Ciò che non era possibile prevedere, era la formazione di evento atmosferico così violento in appena mezza giornata. Da quando esistono i sistemi di rilevazione satellitare, infatti, un'intensificazione così rapida in un intervallo di tempo così ristretto non era mai stata osservata prima nel Pacifico Orientale. Come spiegato in un articolo su The Conversation dal professor Ravindra Jayaratne, docente di Ingegneria Costiera presso l'Università di Londra Orientale (Regno Unito), un uragano con le caratteristiche come Otis potrebbe manifestarsi una volta ogni diversi millenni, pertanto i dati storici per alimentare i modelli climatici predittivi sono semplicemente incompleti o inconsistenti. “Non sappiamo quando una tempesta del Pacifico orientale si è trasformata per l’ultima volta in un uragano di categoria 5 da un giorno all’altro – nel caso fosse già accaduto – ma certamente è successo prima dei moderni satelliti e delle boe meteorologiche. I nostri modelli faticano a spiegare questi ‘eventi che si verificano ogni 1.000 anni' perché semplicemente non li abbiamo mai osservati prima”, ha chiosato l'esperto.
Ciò che deve far riflettere è il fatto che abbiamo visto per la prima volta un uragano come Otis proprio adesso, nel cuore di una drammatica crisi climatica che è a un passo dallo scatenare i suoi effetti più distruttivi e irreversibili. Basti sapere che un nuovo studio pubblicato su Nature Climate Change ha appena previsto che supereremo un riscaldamento di 1,5 °C rispetto all'epoca preindustriale già entro il 2029, tra circa 6 anni. Si tratta della soglia critica oltre la quale ci attendono le conseguenze peggiori e irreversibili del cambiamento climatico. I fenomeni atmosferici sempre più violenti e distruttivi come gli uragani saranno sempre più frequenti, proprio perché l'aumento delle temperature degli oceani ne alimenta la formazione e la capacità distruttiva.

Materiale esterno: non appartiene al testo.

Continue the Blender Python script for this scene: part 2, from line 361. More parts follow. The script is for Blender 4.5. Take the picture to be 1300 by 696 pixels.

“Il legame tra il cambiamento climatico e l’intensificazione degli uragani, insieme ad altri fattori come le forti precipitazioni o le alte maree, sta diventando sempre più chiaro”, ha spiegato il professor Jayaratne. “Con l’alterazione dei modelli meteorologici consolidati, sta diventando ancora più difficile prevedere il comportamento delle tempeste e la loro intensificazione. I dati storici potrebbero non fungere più da guida affidabile”, ha aggiunto l'esperto, sottolineando la necessità di rivedere i modelli predittivi proprio alla luce dei mutamenti repentini che stiamo vivendo. “L’uragano Otis ci ha ricordato in modo netto e immediato l’inadeguatezza dei nostri attuali strumenti predittivi di fronte al rapido cambiamento climatico e agli eventi meteorologici sempre più estremi. L’urgenza di adattarsi e innovare nel campo delle previsioni meteorologiche non è mai stata così grande”, ha chiosato l'esperto. Ma se continueremo a inondare l'atmosfera di CO2 (anidride carbonica) e altri gas climalteranti, non ci sarà modello predittivo a tutelarci dagli eventi più catastrofici che noi stessi stiamo catalizzando.